The Basics:
Wealth is the sum of all tangible and intangible assets, minus liabilities and debt. Assets are specific items of value one owns that can be converted into a measurable medium of exchange, which I’ll just call “cash”. You need to convert assets into cash to pay taxes. Uncle Sam doesn’t accept yachts in lieu of cold, hard cash (speaking metaphorically of course; checks and electronic transfers are always welcome).
Liquid assets are cash or “cash-equivalents” - items easily converted into cash without significant loss of value, such as bank accounts, stocks, and money market funds. Illiquid assets are investments or properties that cannot be quickly converted into cash without a significant loss in value or a lengthy, complex selling process. Examples include real estate, private equity, venture capital, collectible art, and certain lock-up period investments. Selling Illiquid assets quickly is hard because these assets rarely have a ready pool of buyers and would likely require slashing prices, leading to substantial financial loss.
Billionaire Asset Allocation:
Explanation of Terms:
Real estate and luxury assets are tangible, "hard" assets often used by investors for portfolio diversification, inflation hedging, and wealth preservation. Examples of Real Estate Assets include single-family homes, apartments, office buildings, hotels, farmland, and Real Estate Investment Trusts (REITs), which allow for indirect, public investment in property. Examples of Luxury Assets include fine art, antiques, Rolex watches, jewelry, yachts, aircraft, collectibles and precious metals.
Real estate is considered an illiquid asset because it cannot be quickly converted into cash without a significant loss in value. Selling property typically takes weeks or months—involving inspections, appraisals, and financing approvals—making it hard to access funds quickly. Luxury goods are generally considered illiquid assets. While they often hold or appreciate in value, they cannot be quickly and easily converted into cash without a significant, potentially large, loss in value.
Liquid assets are cash or items easily converted to cash, typically within a few business days, without losing value. Income is considered a liquid asset immediately upon receipt when it is in the form of cash, deposited into a checking/savings account, or, in some contexts,, expected to be received within 20-30 days. It must be readily accessible without significant loss in value or penalties to be classified as liquid. Examples of liquid income/assets include cash, direct deposits, money market accounts, and, in some cases, stocks or bonds.
Public company equity represents ownership in a firm traded on public exchanges (NYSE, Nasdaq). Key examples include common stock, preferred stock (with shares that usually pay fixed dividends) and employee stock options in large, publicly listed companies like Apple, Microsoft, and Amazon. While public company equity is considered highly liquid in general, some stocks are illiquid assets, because they cannot be quickly sold or converted to cash at or near their fair market value without a significant price discount. This occurs with restricted securities, which are stocks or bonds that are restricted by law or contract. Restricted securities are typically held by company insiders. Billionaires tend to be company insiders, with their wealth concentrated in one or a few companies. Most U.S. billionaires derived their wealth from the companies they manage as executive owners or active shareholders, which means they hold large, often restricted, equity stakes in those companies.
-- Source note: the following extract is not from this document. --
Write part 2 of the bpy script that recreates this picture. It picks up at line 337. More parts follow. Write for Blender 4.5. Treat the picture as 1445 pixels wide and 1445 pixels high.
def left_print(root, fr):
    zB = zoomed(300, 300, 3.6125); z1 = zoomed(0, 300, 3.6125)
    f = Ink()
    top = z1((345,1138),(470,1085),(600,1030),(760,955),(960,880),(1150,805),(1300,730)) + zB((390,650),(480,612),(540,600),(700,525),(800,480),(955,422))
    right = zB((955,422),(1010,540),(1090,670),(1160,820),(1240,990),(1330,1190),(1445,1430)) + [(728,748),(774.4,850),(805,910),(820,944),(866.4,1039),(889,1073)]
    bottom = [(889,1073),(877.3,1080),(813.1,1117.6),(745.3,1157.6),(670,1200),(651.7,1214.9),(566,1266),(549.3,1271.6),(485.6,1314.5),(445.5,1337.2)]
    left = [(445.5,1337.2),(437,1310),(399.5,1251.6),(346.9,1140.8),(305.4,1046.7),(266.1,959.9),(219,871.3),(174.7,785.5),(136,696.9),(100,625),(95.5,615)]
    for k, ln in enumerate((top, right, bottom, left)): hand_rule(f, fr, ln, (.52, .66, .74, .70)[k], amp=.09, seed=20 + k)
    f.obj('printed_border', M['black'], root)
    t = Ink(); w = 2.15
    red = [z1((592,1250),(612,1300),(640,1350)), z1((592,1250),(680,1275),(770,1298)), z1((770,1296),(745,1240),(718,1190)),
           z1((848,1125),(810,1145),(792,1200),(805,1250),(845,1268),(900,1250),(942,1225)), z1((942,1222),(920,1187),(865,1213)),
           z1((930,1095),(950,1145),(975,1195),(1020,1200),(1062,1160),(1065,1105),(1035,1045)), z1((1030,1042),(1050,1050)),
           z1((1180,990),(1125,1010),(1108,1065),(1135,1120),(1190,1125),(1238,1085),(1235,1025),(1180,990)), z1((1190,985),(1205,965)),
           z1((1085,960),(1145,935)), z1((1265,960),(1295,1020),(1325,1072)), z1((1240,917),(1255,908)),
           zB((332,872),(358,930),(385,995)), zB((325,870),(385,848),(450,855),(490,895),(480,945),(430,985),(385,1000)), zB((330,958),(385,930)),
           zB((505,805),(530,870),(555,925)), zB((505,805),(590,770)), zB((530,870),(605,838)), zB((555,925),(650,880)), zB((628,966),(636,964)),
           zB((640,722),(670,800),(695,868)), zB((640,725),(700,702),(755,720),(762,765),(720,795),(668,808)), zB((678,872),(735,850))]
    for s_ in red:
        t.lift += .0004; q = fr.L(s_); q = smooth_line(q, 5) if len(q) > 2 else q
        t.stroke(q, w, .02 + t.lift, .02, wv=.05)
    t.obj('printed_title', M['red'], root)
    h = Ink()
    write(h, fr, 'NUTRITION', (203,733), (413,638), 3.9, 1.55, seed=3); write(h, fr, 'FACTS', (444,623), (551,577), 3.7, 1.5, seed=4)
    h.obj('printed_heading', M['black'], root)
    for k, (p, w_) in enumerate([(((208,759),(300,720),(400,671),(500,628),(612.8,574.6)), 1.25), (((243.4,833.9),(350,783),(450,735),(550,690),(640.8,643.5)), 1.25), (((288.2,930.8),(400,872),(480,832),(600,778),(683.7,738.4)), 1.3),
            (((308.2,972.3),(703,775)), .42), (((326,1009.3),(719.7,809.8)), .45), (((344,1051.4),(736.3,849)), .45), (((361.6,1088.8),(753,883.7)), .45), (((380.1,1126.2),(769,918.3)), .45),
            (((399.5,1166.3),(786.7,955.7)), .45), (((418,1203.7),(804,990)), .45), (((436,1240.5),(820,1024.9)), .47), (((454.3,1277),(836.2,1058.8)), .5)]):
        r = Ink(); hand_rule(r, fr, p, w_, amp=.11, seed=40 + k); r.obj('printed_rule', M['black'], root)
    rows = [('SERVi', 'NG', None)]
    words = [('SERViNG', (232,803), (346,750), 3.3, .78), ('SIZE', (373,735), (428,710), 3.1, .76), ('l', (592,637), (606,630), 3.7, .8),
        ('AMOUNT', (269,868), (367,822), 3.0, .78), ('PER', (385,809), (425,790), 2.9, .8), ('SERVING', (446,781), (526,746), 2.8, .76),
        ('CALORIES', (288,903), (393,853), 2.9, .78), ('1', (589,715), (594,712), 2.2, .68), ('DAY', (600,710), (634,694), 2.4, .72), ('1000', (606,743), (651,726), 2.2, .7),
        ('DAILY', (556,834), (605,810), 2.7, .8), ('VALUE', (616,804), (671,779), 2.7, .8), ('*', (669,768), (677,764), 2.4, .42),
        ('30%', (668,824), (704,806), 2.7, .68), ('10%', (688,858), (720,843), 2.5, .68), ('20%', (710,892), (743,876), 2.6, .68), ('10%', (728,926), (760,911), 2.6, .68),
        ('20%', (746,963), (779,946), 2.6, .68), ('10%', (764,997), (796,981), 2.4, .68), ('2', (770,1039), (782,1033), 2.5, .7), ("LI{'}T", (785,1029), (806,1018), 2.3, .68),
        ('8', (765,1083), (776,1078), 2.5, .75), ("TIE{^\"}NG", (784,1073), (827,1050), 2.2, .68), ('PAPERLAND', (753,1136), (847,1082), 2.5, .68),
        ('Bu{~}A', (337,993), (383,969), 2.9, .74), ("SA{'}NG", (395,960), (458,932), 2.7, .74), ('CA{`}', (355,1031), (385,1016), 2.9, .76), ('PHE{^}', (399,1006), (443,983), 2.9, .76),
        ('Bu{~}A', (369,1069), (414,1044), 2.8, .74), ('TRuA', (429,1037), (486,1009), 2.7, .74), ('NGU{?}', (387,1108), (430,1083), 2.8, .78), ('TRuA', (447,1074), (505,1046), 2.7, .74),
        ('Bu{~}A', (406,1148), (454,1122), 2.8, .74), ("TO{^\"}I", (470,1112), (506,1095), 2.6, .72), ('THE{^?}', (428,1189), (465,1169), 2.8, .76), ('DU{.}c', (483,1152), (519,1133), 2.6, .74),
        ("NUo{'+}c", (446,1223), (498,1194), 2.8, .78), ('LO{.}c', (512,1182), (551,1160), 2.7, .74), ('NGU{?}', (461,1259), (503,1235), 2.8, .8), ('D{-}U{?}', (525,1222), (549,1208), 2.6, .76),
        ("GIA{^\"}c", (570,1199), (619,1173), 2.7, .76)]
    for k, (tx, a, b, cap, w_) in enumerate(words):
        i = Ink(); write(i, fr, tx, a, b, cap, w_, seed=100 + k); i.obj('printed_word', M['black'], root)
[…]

Private company equity represents ownership in companies not listed on public exchanges. Most large private companies have multiple owners, often including founders, families, employees, and institutional investors like venture capital firms. Private company equity is usually illiquid because it lacks a public trading exchange, making it difficult to find buyers, and is often locked up for years during company growth. Unlike public stocks, private equity lacks transparent, frequent valuations, suffers from high transaction costs, and generally requires a long-term, multiyear capital commitment.
Answer and Question:
So where would billionaires get the cash to pay a wealth tax? Mostly from their liquid assets. A more important question for me is how a billionaire wealth tax would impact the economy and other Americans. And that will be my exploration for the month.